Hey Furbaby Mom:    
Quote from: Furbaby Mom
Both sisters are still "friends" with my family on social media and SIL 1 has been posting about how unhappy she is which caused my family some alarm.
Social media + BPD person = disasters.  The more people interact and react to the drama, the more it will likely continue. You might want to advise your family that you choose to stay removed from the drama and don't want input on SIL 1's social media posts. You might want to share information with your family about the  KARPMAN DRAMA TRIANGLE   and how to stay out of unhealthy triangles

Quote from: Furbaby Mom
I am building a practice and creating an audience and a piece of my work is publishing articles on my website.  I talk about all different issues and in the past have talked about my relationship and all that.  I posted an article yesterday and received a very confrontational "reply."  The reply included some personal information . . . I hate to say it, but I would not be shocked if it was one or both sisters because I know how they feel about me and my marriage.
I'm sorry about the comments.  I can understanding how they would be disturbing.  I can understand how your first thoughts were that it was one of the SIL's. Your husband is right, however, people troll the Internet and love to make controversal comments for the drama.  They love it when they can get a reaction to their comments. I viewed a YouTube video recently on "Empathy vs. Sympathy".  It presented more than one version of "Empathy".  I read some of the comments about the video.  My goodness, some people got riled up and clearly had the two meanings reversed, but they still went to battle over it, .

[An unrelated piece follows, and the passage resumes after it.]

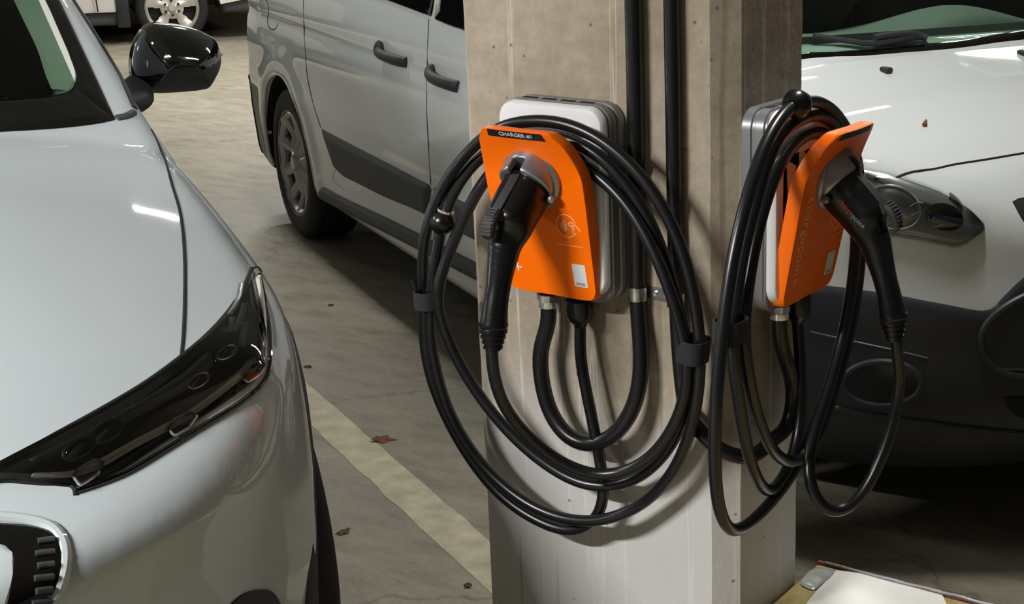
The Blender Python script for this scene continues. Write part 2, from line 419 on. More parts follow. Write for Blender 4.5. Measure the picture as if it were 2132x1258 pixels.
M['ink_dark'] = mat('dark ink', (90, 90, 96), .6)
M['lamp_dark'] = mat('smoked lamp housing', (14, 14, 15), .12, 0, .6)
M['lamp_bar'] = mat('light guide', (232, 226, 214), .35, .1)
M['lamp_clear'] = mat('lamp reflector grey', (124, 128, 128), .22, .4)
M['lamp_grey'] = mat('grey lamp bezel', (92, 90, 86), .25, .3)
M['alloy'] = mat('alloy wheel', (196, 192, 182), .32, .35)
M['cap'] = mat('silver wheel cover', (172, 172, 170), .38, .3)
M['drum'] = mat('dark brake metal', (22, 21, 20), .7)  # dark brown-black metal for brake drums and lug nuts
M['dash'] = mat('grey green dashboard', (128, 140, 132), .8, bump=.3, bscale=500)
M['seat'] = mat('dark seat cloth', (24, 25, 26), .9)
M['leafm'] = mat('dry leaf', (120, 72, 44), .8, noise=.3, scale=60)
M['leafg'] = mat('dull green leaf', (92, 86, 50), .8, noise=.3, scale=60)
M['kerb'] = concrete('painted plinth', (150, 134, 84), (186, 170, 116), spots=.3)
M['paper'] = mat('white sheet', (236, 234, 228), .45, noise=.05, scale=8)
M['red_edge'] = mat('chipped red edge', (112, 44, 36), .6, noise=.4, scale=40)
M['film'] = mat('greyish plastic film', (170, 172, 166), .2, 0, .5, noise=.15, scale=30)
M['fix_white'] = mat('white fixture', (220, 220, 216), .5)
def glass(name, tint, op):
    m, nt, b = node_mat(name); nt.nodes.remove(b); L = nt.links.new
    t = N(nt, 'ShaderNodeBsdfTransparent'); t.inputs[0].default_value = (*tint, 1)
    g = N(nt, 'ShaderNodeBsdfGlossy'); g.inputs['Roughness'].default_value = .02
    fr = N(nt, 'ShaderNodeFresnel', IOR=1.5); mx = N(nt, 'ShaderNodeMixShader')
    L(fr.outputs[0], mx.inputs[0]); L(t.outputs[0], mx.inputs[1]); L(g.outputs[0], mx.inputs[2])
    L(mx.outputs[0], nt.nodes['Material Output'].inputs[0]); return m
M['glass'] = glass('clear lens', (.93, .94, .94), .1)
M['tint'] = glass('green tinted glass', (.62, .78, .67), .1)
M['privacy'] = mat('privacy glass', (9, 10, 11), .04, 0, .3)

# ------------------------------------------------------------------ the setting
def plane(name, pts, m, kind='structure'):
    me = mesh(name, pts, [tuple(range(len(pts)))]); o = link(name, me, m, smooth=False); o['kind'] = kind; return o
link_floor = box('floor', (-26, -9, -.12), (12, 32, 0)); f = link('floor', link_floor, M['floor'], smooth=False); f['kind'] = 'structure'
f = link('ceiling', box('ceiling', (-26, -9, CEIL), (12, 32, CEIL+.2)), M['ceil'], smooth=False); f['kind'] = 'structure'
f = link('wall_back', box('wall_back', (-26, 31.8, 0), (12, 32, CEIL)), M['wall'], smooth=False); f['kind'] = 'structure'
f = link('wall_left', box('wall_left', (-26, -9, 0), (-25.8, 31.8, CEIL)), M['wall'], smooth=False); f['kind'] = 'structure'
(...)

It could be one of your SIL's making comments, or both.  A vindictive person, with BPD, would likely love access to the blog of someone they seek vengence on.  You may need to take steps to delete the comments as soon as they appear, use some type of editing where you approve all comments before they appear, or where someone has to log on.  None of these will stop your SIL's from trying to post negative/disturbing comments, but it can slow them down.  Perhaps if you can make it harder for them to comment, it could deter them.

Quote from: Furbaby Mom
I am having trouble managing my anxiety around all this.  We have a few functions coming up where I may see them and I am feeling overwhelmed with emotions.  Knowing that the one sister came to our home makes me wonder if she will do it again.  What do I say to her if she shows up unannounced?  Am I just reading too much into all this?
Regarding a possible surprise visit to your home, you can choose to NOT answer the door.  Hopefully, you husband informs his sisters that if they just show up at your doorstep, one result can be that no one is "available" to answer the door.  It's actually rude to just show up at someone's home, but pwBPD might not be concerned about being rude.  I listened to a talk radio program last year that had a segment discussing how people handled it when people showed up unexpectedly at their home.  I was surprised at how many people won't answer their front door, when they aren't expecting visitors. 
  
In preparation for the upcoming gatherings, study the links in replies to your earlier post on Medium Chill, JADE and BIFF.  Plan to NOT take any bait for drama and conflict.